## TASK BRIEF
Retype each line of the listing below, from the first through the one holding "R = math.radians", with no other lines.

## STORED DATA
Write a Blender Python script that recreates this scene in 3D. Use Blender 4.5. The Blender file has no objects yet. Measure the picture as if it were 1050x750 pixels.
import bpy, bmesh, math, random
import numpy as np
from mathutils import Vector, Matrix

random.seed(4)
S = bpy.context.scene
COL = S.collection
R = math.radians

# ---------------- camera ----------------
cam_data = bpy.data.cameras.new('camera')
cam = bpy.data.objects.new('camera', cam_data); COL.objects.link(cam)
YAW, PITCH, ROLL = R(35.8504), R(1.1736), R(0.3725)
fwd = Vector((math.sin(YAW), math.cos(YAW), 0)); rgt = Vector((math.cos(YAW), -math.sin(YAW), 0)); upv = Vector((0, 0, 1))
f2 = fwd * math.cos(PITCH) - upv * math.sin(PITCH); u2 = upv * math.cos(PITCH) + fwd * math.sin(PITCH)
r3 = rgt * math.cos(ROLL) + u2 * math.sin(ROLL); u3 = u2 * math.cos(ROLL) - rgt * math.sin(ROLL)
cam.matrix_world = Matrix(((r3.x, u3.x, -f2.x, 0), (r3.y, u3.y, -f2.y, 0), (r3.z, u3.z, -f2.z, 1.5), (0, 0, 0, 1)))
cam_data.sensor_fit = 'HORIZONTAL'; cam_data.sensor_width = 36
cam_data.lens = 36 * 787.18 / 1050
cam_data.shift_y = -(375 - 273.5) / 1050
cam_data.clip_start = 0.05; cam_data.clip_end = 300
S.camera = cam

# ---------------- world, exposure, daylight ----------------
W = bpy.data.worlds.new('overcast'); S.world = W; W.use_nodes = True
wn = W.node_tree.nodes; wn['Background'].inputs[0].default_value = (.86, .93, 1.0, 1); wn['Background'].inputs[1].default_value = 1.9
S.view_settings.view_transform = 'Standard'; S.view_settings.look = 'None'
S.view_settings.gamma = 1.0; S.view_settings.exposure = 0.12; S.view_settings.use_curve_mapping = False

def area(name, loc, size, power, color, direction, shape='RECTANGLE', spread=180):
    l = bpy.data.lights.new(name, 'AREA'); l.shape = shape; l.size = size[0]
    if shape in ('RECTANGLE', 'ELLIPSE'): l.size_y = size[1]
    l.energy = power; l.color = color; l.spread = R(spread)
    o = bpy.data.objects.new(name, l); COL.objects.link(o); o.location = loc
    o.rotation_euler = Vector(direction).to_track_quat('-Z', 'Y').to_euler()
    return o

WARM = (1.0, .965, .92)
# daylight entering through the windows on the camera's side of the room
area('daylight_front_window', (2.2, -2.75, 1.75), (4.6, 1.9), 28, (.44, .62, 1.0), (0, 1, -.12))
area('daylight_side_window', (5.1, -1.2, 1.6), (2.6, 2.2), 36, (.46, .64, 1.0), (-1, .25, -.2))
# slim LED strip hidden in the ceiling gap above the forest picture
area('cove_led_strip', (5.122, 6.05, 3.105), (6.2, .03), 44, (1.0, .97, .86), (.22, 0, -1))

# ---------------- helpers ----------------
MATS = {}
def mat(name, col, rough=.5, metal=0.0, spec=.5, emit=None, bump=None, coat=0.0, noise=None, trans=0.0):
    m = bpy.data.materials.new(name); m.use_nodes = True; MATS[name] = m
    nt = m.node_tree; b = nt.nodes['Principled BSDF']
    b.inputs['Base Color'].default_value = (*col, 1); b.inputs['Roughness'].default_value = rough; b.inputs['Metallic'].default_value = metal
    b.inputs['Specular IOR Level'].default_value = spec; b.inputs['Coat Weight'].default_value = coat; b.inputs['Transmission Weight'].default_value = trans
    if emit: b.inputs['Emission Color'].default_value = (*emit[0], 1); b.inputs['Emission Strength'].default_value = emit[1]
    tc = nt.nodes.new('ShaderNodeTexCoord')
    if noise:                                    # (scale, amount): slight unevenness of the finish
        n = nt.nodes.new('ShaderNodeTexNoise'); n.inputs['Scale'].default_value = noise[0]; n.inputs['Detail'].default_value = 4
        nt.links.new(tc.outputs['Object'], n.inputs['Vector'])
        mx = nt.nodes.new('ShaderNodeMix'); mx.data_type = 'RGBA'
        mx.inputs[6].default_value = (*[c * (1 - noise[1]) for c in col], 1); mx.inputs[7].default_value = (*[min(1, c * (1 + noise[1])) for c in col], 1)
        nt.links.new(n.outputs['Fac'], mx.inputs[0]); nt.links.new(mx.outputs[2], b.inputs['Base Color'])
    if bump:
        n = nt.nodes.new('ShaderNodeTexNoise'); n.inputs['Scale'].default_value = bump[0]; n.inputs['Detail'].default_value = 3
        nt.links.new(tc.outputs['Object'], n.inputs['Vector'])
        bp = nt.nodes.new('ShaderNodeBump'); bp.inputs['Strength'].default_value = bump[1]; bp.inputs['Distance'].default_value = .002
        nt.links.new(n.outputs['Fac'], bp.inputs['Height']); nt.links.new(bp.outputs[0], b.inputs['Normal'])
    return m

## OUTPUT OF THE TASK
Write a Blender Python script that recreates this scene in 3D. Use Blender 4.5. The Blender file has no objects yet. Measure the picture as if it were 1050x750 pixels.
import bpy, bmesh, math, random
import numpy as np
from mathutils import Vector, Matrix

random.seed(4)
S = bpy.context.scene
COL = S.collection
R = math.radians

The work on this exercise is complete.